Он с ужасом описывает, что видел в этих «истерзанных и разоренных» местах. «Двадцать дней пути по населенным местам, где во множестве рыщут дикие звери, львы, рыси и прочие, отчего путь здесь опасен». И опасность возрастала по мере того, как он углублялся в Тибет.

Хлоп! Хлоп! Хлоп!

Разрывы, взорвавшие ночную тишину, напугали Марко, как неизбежно пугали всех новичков в этих местах. Со временем он отыскал им объяснение. «В этой местности, особенно близ рек, находят очень толстый и большой тростник» — три ладони в толщину, по его оценке, и пятнадцати саженей в длину. «Купцы и другие путники, проезжающие этими землями, когда желают отдохнуть ночью, берут с собой этот тростник и разводят из него костер, потому что горит он с таким шумом и треском, что львы, медведи и другие свирепые звери приходят в великий страх и, заслышав этот грохот, бегут подальше прочь и ни за что не подойдут к огню. Так люди разводят эти костры для защиты себя и своих животных от свирепых диких зверей, которых здесь много».

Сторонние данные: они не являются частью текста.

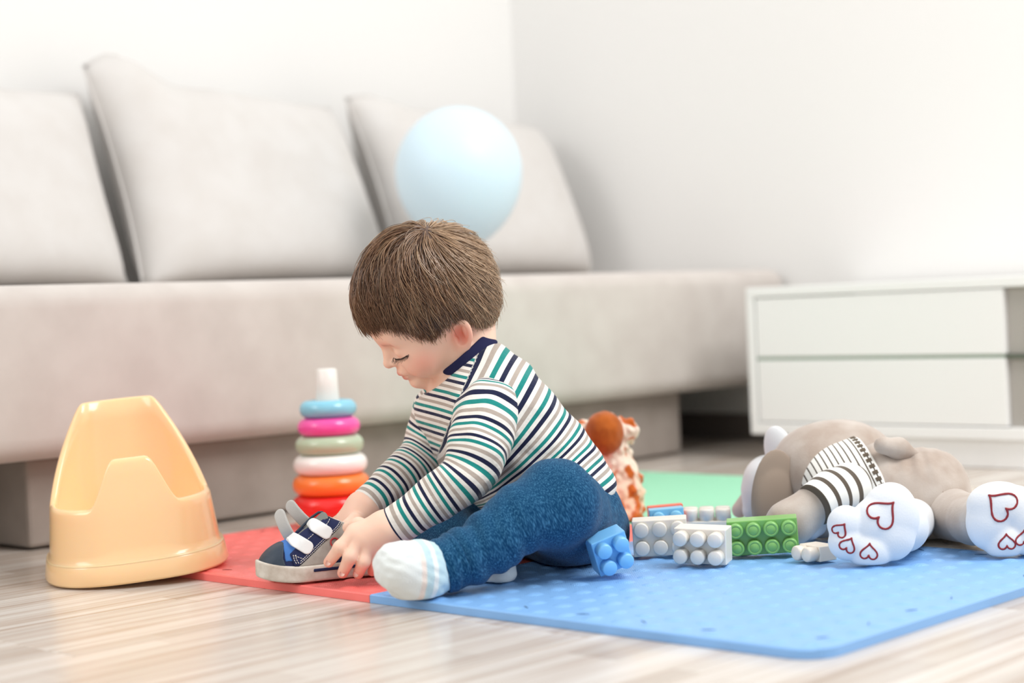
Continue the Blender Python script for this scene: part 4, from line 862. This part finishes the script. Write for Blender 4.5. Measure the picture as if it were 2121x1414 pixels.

Марко точно знает, как выполняется эта необходимая предосторожность: «Берут несколько этих тростников еще зелеными и делают из них большие связки, и кладут в дровяной костер поодаль от лагеря… и когда эти тростники побудут немного в большом огне, они от жара сгибаются и лопаются пополам, с ужасным треском и с таким эхом, что хорошо слышно ночью за десять миль».

Хлоп!

Звук был таким громким, уверяет Марко, что всякий непривычный к нему «проникался ужасом, так страшно слышать его». Потакая своей склонности к фантазированию, он утверждает, что непривычный путник может даже «лишиться чувств и умереть» от такой какофонии. От этой опасности Марко рекомендует столь же неправдоподобное средство: заткнуть уши ватой, затем обвязать голову, лицо и даже одежду, пока новичок не привыкнет к треску тростника.